The property industry has disagreed with comments made by Green party leader Natalie Bennett, who has pledged to remove buy-to-let tax incentives.

In the televised opposition leaders’ debate last week, Ms Bennett criticised buy-to-let, citing a 32-page Wriglesworth Consultancy report, Buy to Let Comes of Age: Eighteen Years of Investment Performance Data on Buy to Let and Other Major Asset Classes, claiming that since 1996 the asset had achieved 1400 per cent returns.

In its 84-page manifesto, the Green party pledged to reduce pressure on house prices by removing tax incentives, including the deduction of mortgage interest as an expense.

However, John Goodall, chief executive of peer-to-peer mortgage lender Landbay, said: “Britain is suffering from a dire lack of new homes.
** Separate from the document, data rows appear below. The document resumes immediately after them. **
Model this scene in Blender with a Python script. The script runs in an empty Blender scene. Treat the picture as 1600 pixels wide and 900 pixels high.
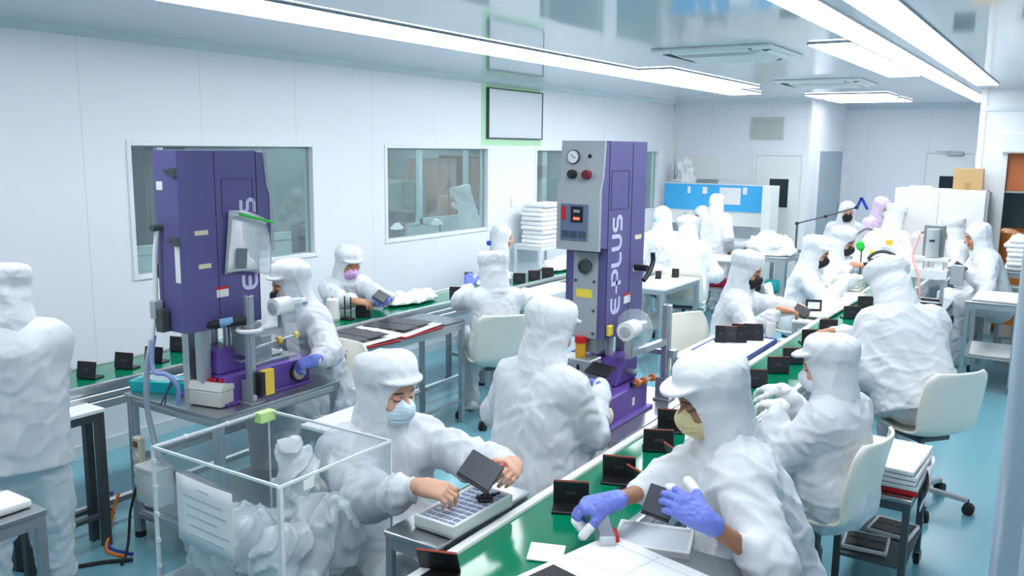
import bpy, bmesh, math, random
import numpy as np
import openvdb
from mathutils import Vector, Matrix
SC = bpy.context.scene
COL = SC.collection
rnd = random.Random(7)

# ---------------------------------------------------------------- camera
cam_data = bpy.data.cameras.new('camera')
cam_data.sensor_width = 36.0
cam_data.lens = 36.0 * 1354.6 / 1600.0
cam_data.clip_start = 0.05
camera = bpy.data.objects.new('camera', cam_data)
COL.objects.link(camera)
camera.matrix_world = Matrix(((0.83877, -0.09733, 0.53571, 0.0), (0.54436, 0.12896, -0.82888, 0.0),
                              (0.01159, 0.98686, 0.16115, 2.05), (0, 0, 0, 1)))
SC.camera = camera
# ---------------------------------------------------------------- world, exposure
world = bpy.data.worlds.new('world')
SC.world = world
world.use_nodes = True
world.node_tree.nodes['Background'].inputs[0].default_value = (0.85, 0.93, 1.0, 1)
world.node_tree.nodes['Background'].inputs[1].default_value = 0.4
PANEL_POWER = 9.0          # emission of the ceiling light diffusers
SC.view_settings.view_transform = 'Standard'
SC.view_settings.look = 'None'
SC.view_settings.gamma = 1.0
SC.view_settings.use_curve_mapping = False
SC.view_settings.exposure = 0.31
try:
    SC.cycles.max_bounces = 10
    SC.cycles.diffuse_bounces = 5
    SC.cycles.glossy_bounces = 4
    SC.cycles.transmission_bounces = 8
    SC.cycles.transparent_max_bounces = 16
    SC.cycles.sample_clamp_indirect = 6.0
    SC.cycles.caustics_reflective = False
    SC.cycles.caustics_refractive = False
except Exception:
    pass

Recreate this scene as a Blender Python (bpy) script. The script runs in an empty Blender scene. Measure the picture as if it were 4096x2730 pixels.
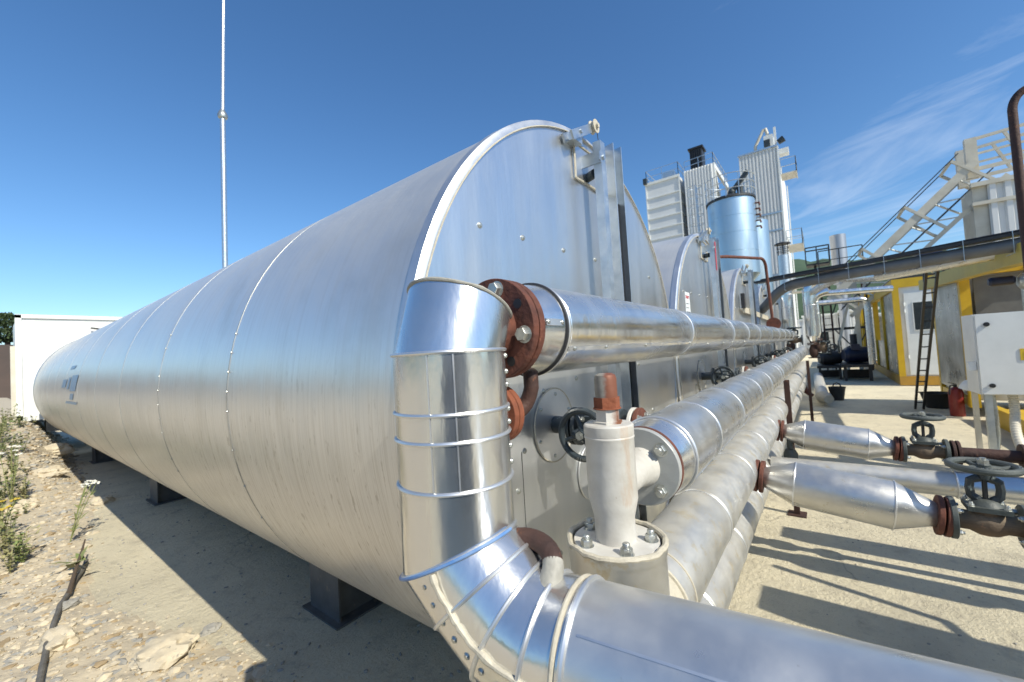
import bpy, math, random
from mathutils import Vector, Matrix, noise
random.seed(7)
S = bpy.context.scene
C = S.collection
V = Vector
R = math.radians
# ------------------------------------------------------------------ camera
cd = bpy.data.cameras.new('camera'); cam = bpy.data.objects.new('camera', cd); C.objects.link(cam)
cd.sensor_width = 36; cd.lens = 14.32; cd.clip_start = .02; cd.clip_end = 5000
yaw, pitch, roll = .6524, .0346, -.0605
F = V((math.cos(pitch)*math.cos(yaw), math.cos(pitch)*math.sin(yaw), math.sin(pitch)))
R0 = V((math.sin(yaw), -math.cos(yaw), 0)); U0 = R0.cross(F)
RR = R0*math.cos(roll)+U0*math.sin(roll); UU = -R0*math.sin(roll)+U0*math.cos(roll)
cam.matrix_world = Matrix(((RR.x, UU.x, -F.x, 0), (RR.y, UU.y, -F.y, 0), (RR.z, UU.z, -F.z, 1.6), (0, 0, 0, 1)))
cd.dof.use_dof = True; cd.dof.focus_distance = 1.0; cd.dof.aperture_fstop = 5.6
S.camera = cam
# ------------------------------------------------------------------ world and sun
SUN = V((-.20, -1.12, 1.0)).normalized()
elev = math.asin(SUN.z); rot = math.atan2(SUN.x, SUN.y)
w = bpy.data.worlds.new('World'); S.world = w; w.use_nodes = True
nt = w.node_tree; nt.nodes.clear()
out = nt.nodes.new('ShaderNodeOutputWorld'); bg = nt.nodes.new('ShaderNodeBackground')
sky = nt.nodes.new('ShaderNodeTexSky'); sky.sky_type = 'NISHITA'; sky.sun_disc = False
sky.sun_elevation = elev; sky.sun_rotation = rot; sky.air_density = 1.0; sky.dust_density = .5; sky.ozone_density = 2.0
bg.inputs[1].default_value = .12
tc = nt.nodes.new('ShaderNodeTexCoord')
sep = nt.nodes.new('ShaderNodeSeparateXYZ'); nt.links.new(tc.outputs['Generated'], sep.inputs[0])
def wm(op, a, b=None, c=None, clamp=False):
    n = nt.nodes.new('ShaderNodeMath'); n.operation = op; n.use_clamp = clamp
    for i, q in enumerate((a, b, c)):
        if q is None: continue
        if isinstance(q, (int, float)): n.inputs[i].default_value = q
        else: nt.links.new(q, n.inputs[i])
    return n.outputs[0]
# high thin cirrus: project the direction on a flat layer
zc = wm('MAXIMUM', sep.outputs[2], .04)
cx = wm('DIVIDE', sep.outputs[0], zc); cy = wm('DIVIDE', sep.outputs[1], zc)
cmb = nt.nodes.new('ShaderNodeCombineXYZ'); nt.links.new(cx, cmb.inputs[0]); nt.links.new(cy, cmb.inputs[1])
c63, s63 = math.cos(R(60)), math.sin(R(60))
ux = wm('MULTIPLY', wm('ADD', wm('MULTIPLY', cx, c63), wm('MULTIPLY', cy, s63)), .42)
uy = wm('MULTIPLY', wm('ADD', wm('MULTIPLY', cx, -s63), wm('MULTIPLY', cy, c63)), 1.05)
cm2 = nt.nodes.new('ShaderNodeCombineXYZ'); nt.links.new(ux, cm2.inputs[0]); nt.links.new(uy, cm2.inputs[1]); cm2.inputs[2].default_value = 3.3
n1 = nt.nodes.new('ShaderNodeTexNoise'); nt.links.new(cm2.outputs[0], n1.inputs[0])
n1.inputs['Scale'].default_value = 1.1; n1.inputs['Detail'].default_value = 9; n1.inputs['Roughness'].default_value = .62; n1.inputs['Distortion'].default_value = 1.1
n2 = nt.nodes.new('ShaderNodeTexNoise'); nt.links.new(cmb.outputs[0], n2.inputs[0]); n2.inputs['Scale'].default_value = .35; n2.inputs['Detail'].default_value = 3
# more cloud towards +x -y (the right of the view)
side = wm('MULTIPLY_ADD', sep.outputs[0], .75, wm('MULTIPLY', sep.outputs[1], -.75))
side = wm('MULTIPLY_ADD', side, .55, .12, clamp=True)
m = wm('MULTIPLY_ADD', n2.outputs[0], .35, n1.outputs[0])
m = wm('ADD', m, wm('MULTIPLY', side, .17))
m = wm('MULTIPLY', wm('SUBTRACT', m, .80), 3.2, clamp=True)
m = wm('MULTIPLY', m, wm('MULTIPLY', sep.outputs[2], 6, clamp=True))
m = wm('MULTIPLY', m, wm('MULTIPLY', wm('SUBTRACT', side, .22, clamp=True), 5, clamp=True))
m = wm('MULTIPLY', m, .34)
mix = nt.nodes.new('ShaderNodeMixRGB'); nt.links.new(m, mix.inputs[0]); 
tint = nt.nodes.new('ShaderNodeMixRGB'); tint.blend_type = 'MULTIPLY'; tint.inputs[0].default_value = 1
tint.inputs[2].default_value = (.90, 1.04, 1.14, 1)
hs = nt.nodes.new('ShaderNodeHueSaturation'); hs.inputs['Saturation'].default_value = 1.18; nt.links.new(sky.outputs[0], hs.inputs['Color']); nt.links.new(hs.outputs[0], tint.inputs[1])
nt.links.new(tint.outputs[0], mix.inputs[1]); mix.inputs[2].default_value = (7.5, 8.0, 8.6, 1)
nt.links.new(mix.outputs[0], bg.inputs[0]); nt.links.new(bg.outputs[0], out.inputs[0])
sl = bpy.data.lights.new('sun', 'SUN'); sl.energy = 5.0; sl.angle = R(.53); sl.color = (1, .94, .79)
so = bpy.data.objects.new('sun', sl); C.objects.link(so); so.rotation_euler = (-SUN).to_track_quat('-Z', 'Y').to_euler(); so.location = (0, -20, 30)
S.view_settings.view_transform = 'Standard'; S.view_settings.look = 'None'; S.view_settings.exposure = 0.3; S.view_settings.gamma = 1
# ------------------------------------------------------------------ materials
def mat(name, col, rough=.5, metal=0, col2=None, scale=4, detail=6, contrast=.5, bump=0, bscale=20, rvar=0, stretch=(1, 1, 1), spots=None, dust=None, spec=None):
    """procedural material: two colours mixed by a noise, roughness variation, bump, optional dark spots and settled dust on upward faces"""
    m = bpy.data.materials.new(name); m.use_nodes = True; t = m.node_tree; N = t.nodes; L = t.links
    b = N['Principled BSDF']; b.inputs['Metallic'].default_value = metal; b.inputs['Roughness'].default_value = rough
    if spec is not None: b.inputs['Specular IOR Level'].default_value = spec
    co = N.new('ShaderNodeTexCoord'); mp = N.new('ShaderNodeMapping'); L.new(co.outputs['Object'], mp.inputs[0]); mp.inputs['Scale'].default_value = stretch
    no = N.new('ShaderNodeTexNoise'); L.new(mp.outputs[0], no.inputs[0]); no.inputs['Scale'].default_value = scale; no.inputs['Detail'].default_value = detail; no.inputs['Roughness'].default_value = .6
    rp = N.new('ShaderNodeValToRGB'); L.new(no.outputs[0], rp.inputs[0])
    rp.color_ramp.elements[0].position = .5-contrast/2; rp.color_ramp.elements[1].position = .5+contrast/2
    c2 = col2 or tuple(c*.8 for c in col)
    rp.color_ramp.elements[0].color = (*c2, 1); rp.color_ramp.elements[1].color = (*col, 1)
    cur = rp.outputs[0]
    if spots:
        scol, sscale, thr = spots
        ns = N.new('ShaderNodeTexNoise'); L.new(mp.outputs[0], ns.inputs[0]); ns.inputs['Scale'].default_value = sscale; ns.inputs['Detail'].default_value = 5; ns.inputs['Roughness'].default_value = .7
        mr = N.new('ShaderNodeMapRange'); L.new(ns.outputs[0], mr.inputs[0]); mr.inputs[1].default_value = thr; mr.inputs[2].default_value = thr+.08
        mx = N.new('ShaderNodeMixRGB'); L.new(mr.outputs[0], mx.inputs[0]); L.new(cur, mx.inputs[1]); mx.inputs[2].default_value = (*scol, 1); cur = mx.outputs[0]
    rr = None
    if rvar:
        nr = N.new('ShaderNodeTexNoise'); L.new(mp.outputs[0], nr.inputs[0]); nr.inputs['Scale'].default_value = scale*1.7; nr.inputs['Detail'].default_value = 7
        ma = N.new('ShaderNodeMapRange'); L.new(nr.outputs[0], ma.inputs[0]); ma.inputs[1].default_value = .3; ma.inputs[2].default_value = .7; ma.inputs[3].default_value = max(.03, rough-rvar); ma.inputs[4].default_value = rough+rvar
        rr = ma.outputs[0]; L.new(rr, b.inputs['Roughness'])
    if dust:
        dcol, amt = dust
        ge = N.new('ShaderNodeNewGeometry'); sp = N.new('ShaderNodeSeparateXYZ'); L.new(ge.outputs['True Normal'], sp.inputs[0])
        nd = N.new('ShaderNodeTexNoise'); L.new(co.outputs['Object'], nd.inputs[0]); nd.inputs['Scale'].default_value = 9; nd.inputs['Detail'].default_value = 8; nd.inputs['Roughness'].default_value = .7
        a = N.new('ShaderNodeMath'); a.operation = 'MULTIPLY_ADD'; L.new(sp.outputs[2], a.inputs[0]); a.inputs[1].default_value = .45; L.new(nd.outputs[0], a.inputs[2])
        q = N.new('ShaderNodeMapRange'); L.new(a.outputs[0], q.inputs[0]); q.inputs[1].default_value = .45; q.inputs[2].default_value = 1.0; q.inputs[3].default_value = amt*.25; q.inputs[4].default_value = amt
        mx = N.new('ShaderNodeMixRGB'); L.new(q.outputs[0], mx.inputs[0]); L.new(cur, mx.inputs[1]); mx.inputs[2].default_value = (*dcol, 1); cur = mx.outputs[0]
        inv = N.new('ShaderNodeMath'); inv.operation = 'MULTIPLY_ADD'; L.new(q.outputs[0], inv.inputs[0]); inv.inputs[1].default_value = -metal; inv.inputs[2].default_value = metal; L.new(inv.outputs[0], b.inputs['Metallic'])
        ad = N.new('ShaderNodeMath'); ad.operation = 'MULTIPLY_ADD'; L.new(q.outputs[0], ad.inputs[0]); ad.inputs[1].default_value = .45
        if rr: L.new(rr, ad.inputs[2])
        else: ad.inputs[2].default_value = rough
        L.new(ad.outputs[0], b.inputs['Roughness'])
    L.new(cur, b.inputs['Base Color'])
    if bump:
        nb = N.new('ShaderNodeTexNoise'); L.new(mp.outputs[0], nb.inputs[0]); nb.inputs['Scale'].default_value = bscale; nb.inputs['Detail'].default_value = 6
        bp = N.new('ShaderNodeBump'); L.new(nb.outputs[0], bp.inputs['Height']); bp.inputs['Strength'].default_value = min(1, bump); bp.inputs['Distance'].default_value = .004*max(1, bump) if bscale > 8 else .02
        L.new(bp.outputs[0], b.inputs['Normal'])
    return m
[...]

But to solve that we need more politicians to offer real solutions rather than just aggressive rhetoric.”

He claimed that while house prices had increased 200 per cent since 1996, rents had only seen an increase of 62 per cent.

Adviser view

Brian Murphy, head of lending at London-based Mortgage Advice Bureau, said: “Transactional activity and buyer enquiries largely flatlined in March as consumer demand begins to pull back in the run-up to the general election.

“However, this downturn in activity is not expected to continue in the long term.”